Write the data out again, exactly as given.
▼
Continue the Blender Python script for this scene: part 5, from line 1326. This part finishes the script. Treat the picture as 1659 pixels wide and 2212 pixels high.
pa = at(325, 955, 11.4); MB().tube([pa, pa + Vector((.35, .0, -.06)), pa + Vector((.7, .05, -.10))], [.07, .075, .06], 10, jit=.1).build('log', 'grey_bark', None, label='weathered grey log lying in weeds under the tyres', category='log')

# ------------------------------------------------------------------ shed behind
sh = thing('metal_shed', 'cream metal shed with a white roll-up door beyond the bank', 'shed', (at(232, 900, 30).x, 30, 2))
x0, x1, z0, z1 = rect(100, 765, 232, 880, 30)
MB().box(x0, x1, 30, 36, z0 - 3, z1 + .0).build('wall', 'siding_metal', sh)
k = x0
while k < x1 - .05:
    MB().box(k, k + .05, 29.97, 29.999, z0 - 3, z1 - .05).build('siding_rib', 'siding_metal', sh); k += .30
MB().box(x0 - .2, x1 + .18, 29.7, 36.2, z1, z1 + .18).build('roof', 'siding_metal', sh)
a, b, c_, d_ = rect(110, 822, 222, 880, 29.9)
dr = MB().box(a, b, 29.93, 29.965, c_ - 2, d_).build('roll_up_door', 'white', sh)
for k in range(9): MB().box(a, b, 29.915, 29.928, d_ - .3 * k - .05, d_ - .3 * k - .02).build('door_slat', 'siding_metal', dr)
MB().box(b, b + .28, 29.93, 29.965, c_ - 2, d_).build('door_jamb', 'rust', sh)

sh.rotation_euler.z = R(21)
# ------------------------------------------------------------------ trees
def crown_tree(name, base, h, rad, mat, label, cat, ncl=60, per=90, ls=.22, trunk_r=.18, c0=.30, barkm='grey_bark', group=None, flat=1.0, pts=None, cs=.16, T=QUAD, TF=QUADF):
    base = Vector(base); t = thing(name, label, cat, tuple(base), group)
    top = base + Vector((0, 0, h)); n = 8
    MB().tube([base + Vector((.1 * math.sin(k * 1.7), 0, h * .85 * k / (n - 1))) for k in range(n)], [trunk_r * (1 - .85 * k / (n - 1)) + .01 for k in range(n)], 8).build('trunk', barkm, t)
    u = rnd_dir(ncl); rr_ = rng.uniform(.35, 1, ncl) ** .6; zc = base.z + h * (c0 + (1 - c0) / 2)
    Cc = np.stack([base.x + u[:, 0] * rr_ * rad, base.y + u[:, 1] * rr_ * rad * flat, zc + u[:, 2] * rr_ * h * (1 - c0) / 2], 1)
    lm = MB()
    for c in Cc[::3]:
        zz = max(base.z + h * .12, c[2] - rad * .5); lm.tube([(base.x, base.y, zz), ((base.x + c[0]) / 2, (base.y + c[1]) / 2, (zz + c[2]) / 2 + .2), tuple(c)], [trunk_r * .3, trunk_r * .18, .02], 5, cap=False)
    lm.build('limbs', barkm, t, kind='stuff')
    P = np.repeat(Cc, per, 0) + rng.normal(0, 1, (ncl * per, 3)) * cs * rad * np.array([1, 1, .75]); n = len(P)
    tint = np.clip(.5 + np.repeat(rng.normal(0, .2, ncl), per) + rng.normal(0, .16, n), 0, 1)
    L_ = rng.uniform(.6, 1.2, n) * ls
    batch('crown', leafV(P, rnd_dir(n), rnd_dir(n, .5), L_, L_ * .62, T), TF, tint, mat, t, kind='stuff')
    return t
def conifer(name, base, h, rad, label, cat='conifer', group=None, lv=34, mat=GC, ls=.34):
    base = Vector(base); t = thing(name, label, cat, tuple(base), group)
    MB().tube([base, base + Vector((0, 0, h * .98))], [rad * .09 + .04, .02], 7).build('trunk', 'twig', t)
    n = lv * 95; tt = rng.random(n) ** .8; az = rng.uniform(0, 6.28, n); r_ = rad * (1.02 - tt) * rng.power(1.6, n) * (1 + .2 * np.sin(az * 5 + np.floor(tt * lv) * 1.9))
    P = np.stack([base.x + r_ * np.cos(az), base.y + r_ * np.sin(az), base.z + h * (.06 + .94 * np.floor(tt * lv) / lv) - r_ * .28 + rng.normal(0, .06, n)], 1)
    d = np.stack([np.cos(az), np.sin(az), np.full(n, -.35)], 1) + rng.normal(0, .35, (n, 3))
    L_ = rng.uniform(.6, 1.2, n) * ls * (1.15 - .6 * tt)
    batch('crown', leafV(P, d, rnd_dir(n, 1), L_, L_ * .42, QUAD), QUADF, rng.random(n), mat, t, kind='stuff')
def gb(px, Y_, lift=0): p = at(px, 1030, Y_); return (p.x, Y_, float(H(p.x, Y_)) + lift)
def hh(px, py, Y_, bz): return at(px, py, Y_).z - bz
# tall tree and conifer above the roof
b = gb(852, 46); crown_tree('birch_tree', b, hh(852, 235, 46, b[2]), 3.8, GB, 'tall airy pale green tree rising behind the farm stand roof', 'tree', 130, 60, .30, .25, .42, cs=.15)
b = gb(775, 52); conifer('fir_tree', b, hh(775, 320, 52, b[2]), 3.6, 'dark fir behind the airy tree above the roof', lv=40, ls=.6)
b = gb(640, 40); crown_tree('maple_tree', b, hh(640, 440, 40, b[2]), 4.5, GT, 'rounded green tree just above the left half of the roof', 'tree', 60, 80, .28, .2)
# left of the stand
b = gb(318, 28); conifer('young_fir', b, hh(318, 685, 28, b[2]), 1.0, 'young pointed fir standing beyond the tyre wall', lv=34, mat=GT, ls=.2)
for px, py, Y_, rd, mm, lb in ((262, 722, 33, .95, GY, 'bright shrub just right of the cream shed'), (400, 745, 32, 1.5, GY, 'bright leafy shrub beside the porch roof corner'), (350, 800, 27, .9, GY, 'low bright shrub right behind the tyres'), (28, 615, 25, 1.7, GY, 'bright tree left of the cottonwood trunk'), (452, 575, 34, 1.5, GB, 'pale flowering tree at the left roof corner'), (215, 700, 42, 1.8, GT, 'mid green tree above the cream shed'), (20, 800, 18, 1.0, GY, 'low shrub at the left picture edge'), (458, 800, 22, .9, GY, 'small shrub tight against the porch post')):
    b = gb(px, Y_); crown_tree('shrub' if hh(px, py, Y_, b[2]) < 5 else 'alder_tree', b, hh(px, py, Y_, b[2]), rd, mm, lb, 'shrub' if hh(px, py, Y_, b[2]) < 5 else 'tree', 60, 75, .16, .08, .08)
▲
■ Task response ■
Continue the Blender Python script for this scene: part 5, from line 1326. This part finishes the script. Treat the picture as 1659 pixels wide and 2212 pixels high.
pa = at(325, 955, 11.4); MB().tube([pa, pa + Vector((.35, .0, -.06)), pa + Vector((.7, .05, -.10))], [.07, .075, .06], 10, jit=.1).build('log', 'grey_bark', None, label='weathered grey log lying in weeds under the tyres', category='log')

# ------------------------------------------------------------------ shed behind
sh = thing('metal_shed', 'cream metal shed with a white roll-up door beyond the bank', 'shed', (at(232, 900, 30).x, 30, 2))
x0, x1, z0, z1 = rect(100, 765, 232, 880, 30)
MB().box(x0, x1, 30, 36, z0 - 3, z1 + .0).build('wall', 'siding_metal', sh)
k = x0
while k < x1 - .05:
    MB().box(k, k + .05, 29.97, 29.999, z0 - 3, z1 - .05).build('siding_rib', 'siding_metal', sh); k += .30
MB().box(x0 - .2, x1 + .18, 29.7, 36.2, z1, z1 + .18).build('roof', 'siding_metal', sh)
a, b, c_, d_ = rect(110, 822, 222, 880, 29.9)
dr = MB().box(a, b, 29.93, 29.965, c_ - 2, d_).build('roll_up_door', 'white', sh)
for k in range(9): MB().box(a, b, 29.915, 29.928, d_ - .3 * k - .05, d_ - .3 * k - .02).build('door_slat', 'siding_metal', dr)
MB().box(b, b + .28, 29.93, 29.965, c_ - 2, d_).build('door_jamb', 'rust', sh)

sh.rotation_euler.z = R(21)
# ------------------------------------------------------------------ trees
def crown_tree(name, base, h, rad, mat, label, cat, ncl=60, per=90, ls=.22, trunk_r=.18, c0=.30, barkm='grey_bark', group=None, flat=1.0, pts=None, cs=.16, T=QUAD, TF=QUADF):
    base = Vector(base); t = thing(name, label, cat, tuple(base), group)
    top = base + Vector((0, 0, h)); n = 8
    MB().tube([base + Vector((.1 * math.sin(k * 1.7), 0, h * .85 * k / (n - 1))) for k in range(n)], [trunk_r * (1 - .85 * k / (n - 1)) + .01 for k in range(n)], 8).build('trunk', barkm, t)
    u = rnd_dir(ncl); rr_ = rng.uniform(.35, 1, ncl) ** .6; zc = base.z + h * (c0 + (1 - c0) / 2)
    Cc = np.stack([base.x + u[:, 0] * rr_ * rad, base.y + u[:, 1] * rr_ * rad * flat, zc + u[:, 2] * rr_ * h * (1 - c0) / 2], 1)
    lm = MB()
    for c in Cc[::3]:
        zz = max(base.z + h * .12, c[2] - rad * .5); lm.tube([(base.x, base.y, zz), ((base.x + c[0]) / 2, (base.y + c[1]) / 2, (zz + c[2]) / 2 + .2), tuple(c)], [trunk_r * .3, trunk_r * .18, .02], 5, cap=False)
    lm.build('limbs', barkm, t, kind='stuff')
    P = np.repeat(Cc, per, 0) + rng.normal(0, 1, (ncl * per, 3)) * cs * rad * np.array([1, 1, .75]); n = len(P)
    tint = np.clip(.5 + np.repeat(rng.normal(0, .2, ncl), per) + rng.normal(0, .16, n), 0, 1)
    L_ = rng.uniform(.6, 1.2, n) * ls
    batch('crown', leafV(P, rnd_dir(n), rnd_dir(n, .5), L_, L_ * .62, T), TF, tint, mat, t, kind='stuff')
    return t
def conifer(name, base, h, rad, label, cat='conifer', group=None, lv=34, mat=GC, ls=.34):
    base = Vector(base); t = thing(name, label, cat, tuple(base), group)
    MB().tube([base, base + Vector((0, 0, h * .98))], [rad * .09 + .04, .02], 7).build('trunk', 'twig', t)
    n = lv * 95; tt = rng.random(n) ** .8; az = rng.uniform(0, 6.28, n); r_ = rad * (1.02 - tt) * rng.power(1.6, n) * (1 + .2 * np.sin(az * 5 + np.floor(tt * lv) * 1.9))
    P = np.stack([base.x + r_ * np.cos(az), base.y + r_ * np.sin(az), base.z + h * (.06 + .94 * np.floor(tt * lv) / lv) - r_ * .28 + rng.normal(0, .06, n)], 1)
    d = np.stack([np.cos(az), np.sin(az), np.full(n, -.35)], 1) + rng.normal(0, .35, (n, 3))
    L_ = rng.uniform(.6, 1.2, n) * ls * (1.15 - .6 * tt)
    batch('crown', leafV(P, d, rnd_dir(n, 1), L_, L_ * .42, QUAD), QUADF, rng.random(n), mat, t, kind='stuff')
def gb(px, Y_, lift=0): p = at(px, 1030, Y_); return (p.x, Y_, float(H(p.x, Y_)) + lift)
def hh(px, py, Y_, bz): return at(px, py, Y_).z - bz
# tall tree and conifer above the roof
b = gb(852, 46); crown_tree('birch_tree', b, hh(852, 235, 46, b[2]), 3.8, GB, 'tall airy pale green tree rising behind the farm stand roof', 'tree', 130, 60, .30, .25, .42, cs=.15)
b = gb(775, 52); conifer('fir_tree', b, hh(775, 320, 52, b[2]), 3.6, 'dark fir behind the airy tree above the roof', lv=40, ls=.6)
b = gb(640, 40); crown_tree('maple_tree', b, hh(640, 440, 40, b[2]), 4.5, GT, 'rounded green tree just above the left half of the roof', 'tree', 60, 80, .28, .2)
# left of the stand
b = gb(318, 28); conifer('young_fir', b, hh(318, 685, 28, b[2]), 1.0, 'young pointed fir standing beyond the tyre wall', lv=34, mat=GT, ls=.2)
for px, py, Y_, rd, mm, lb in ((262, 722, 33, .95, GY, 'bright shrub just right of the cream shed'), (400, 745, 32, 1.5, GY, 'bright leafy shrub beside the porch roof corner'), (350, 800, 27, .9, GY, 'low bright shrub right behind the tyres'), (28, 615, 25, 1.7, GY, 'bright tree left of the cottonwood trunk'), (452, 575, 34, 1.5, GB, 'pale flowering tree at the left roof corner'), (215, 700, 42, 1.8, GT, 'mid green tree above the cream shed'), (20, 800, 18, 1.0, GY, 'low shrub at the left picture edge'), (458, 800, 22, .9, GY, 'small shrub tight against the porch post')):
    b = gb(px, Y_); crown_tree('shrub' if hh(px, py, Y_, b[2]) < 5 else 'alder_tree', b, hh(px, py, Y_, b[2]), rd, mm, lb, 'shrub' if hh(px, py, Y_, b[2]) < 5 else 'tree', 60, 75, .16, .08, .08)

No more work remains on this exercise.